In a demonstration on the show floor, the screen showed a noticeably sharper image with this improvement. It also offers a wide and symmetrical field of view, limited only by the viewer’s distance away and the height of the bezel itself.

Kopin engineers achieve this performance by shrinking the pixels to a tiny size, Presz says. The new VGA screen uses pixels just 14.1 square microns in size. Each is cut into three strips so the effective pixel size is really 4.7-by-14.1 microns.

Later in 2005, the company will deliver three new products for thermal viewing, image-intensified viewing, or image fusion-a combination of the two.

The CyberDisplay SXGA will offer a 0.97-inch diagonal screen with 1280-by-1024-pixel resolution, greater than HDTV (high-definition television). This screen can display image-fusion signals while extending battery life.
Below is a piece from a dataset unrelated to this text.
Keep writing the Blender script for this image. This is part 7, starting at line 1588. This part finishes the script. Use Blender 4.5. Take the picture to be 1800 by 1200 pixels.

Kopin engineers will also deliver the Multi-Domain Vertical Alignment (MVA) screen for both image-intensified and thermal vision, and the Auxiliary Targeting Viewer (ATV) for thermal-imaging weapon sights.

Soldiers can use the ATV unit to see around walls, by peering through a helmet-mounted screen while aiming the weapon sight around a building’s corner. And reporters on a show floor were able to use the ATV to peek into neighboring booths.

Image fusion

One of the biggest initiatives in the industry is the Enhanced Night Vision Goggle. U.S. Army leaders want a scope that can combine night vision with heat detection. In April they awarded a five-year, $560 million contract to ITT Industries Night Vision in Roanoke, Va., to build it.

The Enhanced Night Vision Goggle (ENVG) optically combines an image-intensification image and next-generation infrared image, so the soldier can have better target detection and identification.

For the contract, ITT offered its own image-intensification products, and partnered with Raytheon for the infrared components.

The Army’s Research, Development & Engineering Command Acquisition Center, Unique Missions Division, manages the contract for Enhanced Night Vision Goggles (ENVGs) in Durham, N.C. Initial units will be tested through April 2006 by Army staff with Program Executive Office Soldier, at Fort Belvoir, Va.